In "Word," Pressley has made a two-sided work on paper. On one side are the first three verses from the Book of John from the Gullah Bible, which begins, "Fo God mek de wol, de Wod been dey. De Wod been dey wid God, an de Wod been God." Pressley has written the verses around the paper, turning it and continuing it repeatedly until the text covers the surface. The text, says Pressley, who was raised as a fundamentalist Christian, "is basically about Jesus coming down and the word becoming flesh," and is a cornerstone of Christianity. The slaves adopted the English language and Christianity as part of their survival strategy.
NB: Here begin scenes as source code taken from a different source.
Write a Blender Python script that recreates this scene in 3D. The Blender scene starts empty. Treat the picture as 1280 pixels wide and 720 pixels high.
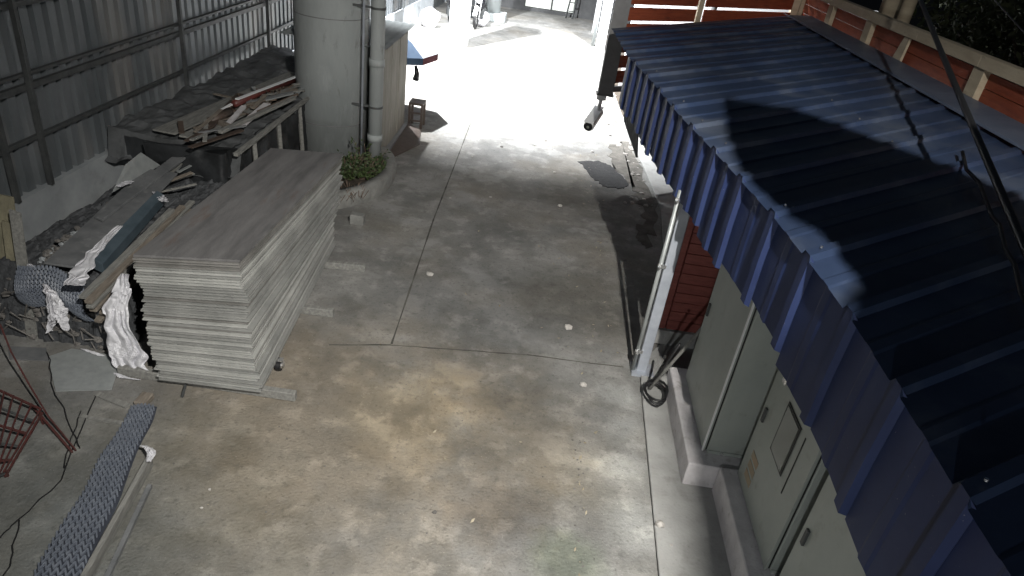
import bpy, bmesh, math, random
from mathutils import Vector, Matrix, noise
random.seed(7)
S = bpy.context.scene
C = S.collection
PI = math.pi

# ------------------------------------------------------------------ camera
F, CX, CY, H = 865.0, 640.0, 360.0, 4.0
dn = Vector((-220.0, 1490.0, F)).normalized()
UPc = -dn
fw = Vector((80.0, -490.0, F)); fw = (fw - UPc * fw.dot(UPc)).normalized()
rt = fw.cross(UPc)
def c2w(v): return Vector((rt.dot(v), fw.dot(v), UPc.dot(v)))
EYE = Vector((0, 0, H))
cam_d = bpy.data.cameras.new('camera'); cam = bpy.data.objects.new('camera', cam_d); C.objects.link(cam)
rx, ry, rz = c2w(Vector((1, 0, 0))), c2w(Vector((0, -1, 0))), c2w(Vector((0, 0, -1)))
cam.matrix_world = Matrix(((rx.x, ry.x, rz.x, 0), (rx.y, ry.y, rz.y, 0), (rx.z, ry.z, rz.z, H), (0, 0, 0, 1)))
cam_d.sensor_width = 36; cam_d.lens = F / 1280 * 36; cam_d.clip_end = 400; cam_d.clip_start = 0.05
S.camera = cam
def ray(u, v): return c2w(Vector((u - CX, v - CY, F)))
def atz(u, v, z=0.0):
    r = ray(u, v); return EYE + r * ((z - H) / r.z)
def atx(u, v, X):
    r = ray(u, v); return EYE + r * (X / r.x)
def aty(u, v, Y):
    r = ray(u, v); return EYE + r * (Y / r.y)

# ------------------------------------------------------------------ world, lights, exposure
W = bpy.data.worlds.new('World'); S.world = W; W.use_nodes = True
wn = W.node_tree.nodes; wl = W.node_tree.links
bg = wn['Background']; bg.inputs[1].default_value = 0.006
sky = wn.new('ShaderNodeTexSky'); sky.sky_type = 'NISHITA'; sky.sun_disc = False
sky.sun_elevation = math.radians(22); sky.sun_rotation = math.radians(200)
wl.new(sky.outputs[0], bg.inputs[0])
S.view_settings.view_transform = 'Standard'; S.view_settings.look = 'None'
S.view_settings.gamma = 1; S.view_settings.exposure = 0

LAMP_NEAR = Vector((1.28, -0.5, 6.0))
LAMP_LOW = Vector((-0.7, -2.6, 2.9))
LAMP_FAR = Vector((-4.5, 15.3, 9.6))
def spot(name, loc, aim, power, size, blend, col, rad):
    d = bpy.data.lights.new(name, 'SPOT'); o = bpy.data.objects.new(name, d); C.objects.link(o)
    o.location = loc; o.rotation_euler = (Vector(aim) - Vector(loc)).to_track_quat('-Z', 'Y').to_euler()
    d.energy = power; d.spot_size = math.radians(size); d.spot_blend = blend; d.color = col; d.shadow_soft_size = rad
    return o
spot('near_lamp_light', LAMP_NEAR, (0.2, 6.0, 0), 3900, 84, 1.0, (1.0, 0.97, 0.91), 0.06)
spot('low_lamp_light', LAMP_LOW, (0.6, 5.8, 0), 320, 90, 1.0, (0.95, 0.98, 1.0), 0.05)
spot('far_lamp_light', LAMP_FAR, (-0.6, 18.2, 0), 58000, 86, 1.0, (0.96, 0.98, 1.0), 0.12)

LAMP_YARD = Vector((3.2, 16.4, 8.0))
spot('yard_lamp_light', LAMP_YARD, (-2.6, 21.5, 0), 22000, 62, 0.8, (0.96, 0.98, 1.0), 0.12)

# ------------------------------------------------------------------ materials
def mat(name, c1, c2=None, scale=4.0, rough=0.8, metal=0.0, bump=0.0, bscale=60.0, spots=None, stretch=None, detail=8, emit=None, alpha=None, thresh=(0.35, 0.65)):
    m = bpy.data.materials.new(name); m.use_nodes = True
    N = m.node_tree.nodes; L = m.node_tree.links; b = N['Principled BSDF']
    b.inputs['Roughness'].default_value = rough; b.inputs['Metallic'].default_value = metal
    b.inputs['Base Color'].default_value = (*c1, 1)
    tc = N.new('ShaderNodeTexCoord'); mp = N.new('ShaderNodeMapping')
    L.new(tc.outputs['Object'], mp.inputs[0])
    if stretch: mp.inputs['Scale'].default_value = stretch
    col = None
    if c2:
        n = N.new('ShaderNodeTexNoise'); n.inputs['Scale'].default_value = scale; n.inputs['Detail'].default_value = detail; n.inputs['Roughness'].default_value = 0.65
        L.new(mp.outputs[0], n.inputs['Vector'])
        r = N.new('ShaderNodeValToRGB'); r.color_ramp.elements[0].position = thresh[0]; r.color_ramp.elements[1].position = thresh[1]
        r.color_ramp.elements[0].color = (*c1, 1); r.color_ramp.elements[1].color = (*c2, 1)
        L.new(n.outputs[0], r.inputs[0]); col = r.outputs[0]
    for (sc, lo, hi, cc, amt) in (spots or []):
        n = N.new('ShaderNodeTexNoise'); n.inputs['Scale'].default_value = sc; n.inputs['Detail'].default_value = 6; n.inputs['Roughness'].default_value = 0.6
        L.new(mp.outputs[0], n.inputs['Vector'])
        mr = N.new('ShaderNodeMapRange'); mr.inputs[1].default_value = lo; mr.inputs[2].default_value = hi; mr.inputs[4].default_value = amt
        L.new(n.outputs[0], mr.inputs[0])
        mx = N.new('ShaderNodeMix'); mx.data_type = 'RGBA'
        L.new(mr.outputs[0], mx.inputs[0])
        if col: L.new(col, mx.inputs[6])
        else: mx.inputs[6].default_value = (*c1, 1)
        mx.inputs[7].default_value = (*cc, 1); col = mx.outputs[2]
    if col: L.new(col, b.inputs['Base Color'])
    if bump:
        n = N.new('ShaderNodeTexNoise'); n.inputs['Scale'].default_value = bscale; n.inputs['Detail'].default_value = 5
        L.new(mp.outputs[0], n.inputs['Vector'])
        bp = N.new('ShaderNodeBump'); bp.inputs['Strength'].default_value = bump; bp.inputs['Distance'].default_value = 0.01
        L.new(n.outputs[0], bp.inputs['Height']); L.new(bp.outputs[0], b.inputs['Normal'])
    if emit:
        b.inputs['Emission Color'].default_value = (*emit[0], 1); b.inputs['Emission Strength'].default_value = emit[1]
    if alpha is not None: b.inputs['Alpha'].default_value = alpha
    return m
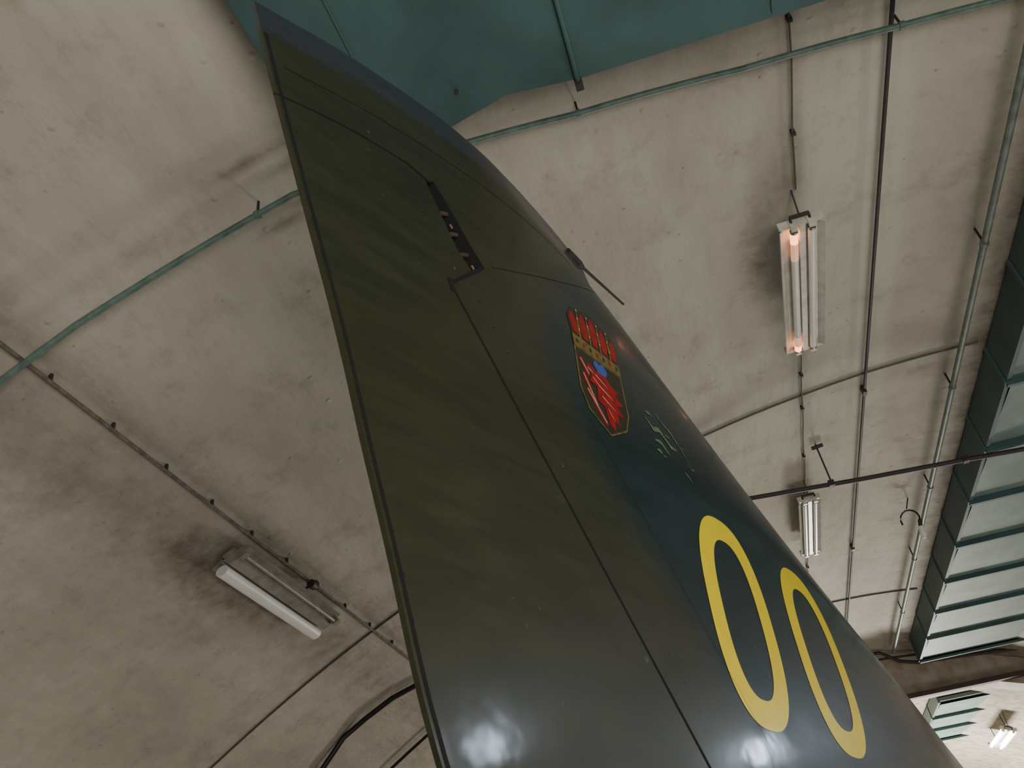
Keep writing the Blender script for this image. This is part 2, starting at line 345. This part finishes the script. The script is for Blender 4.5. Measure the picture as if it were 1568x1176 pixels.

On the other side of the paper she has embossed part of the story of Anansi, a spider-like character from African folklore, in which he is collecting tales from the Sky God. "I'm putting these two texts in the same conversation. It speaks to the complexities of these communities trying to survive, of how communities try to negotiate a space."

In working with verses from the Bible, Pressley says, "maybe I'm trying to enliven it for myself."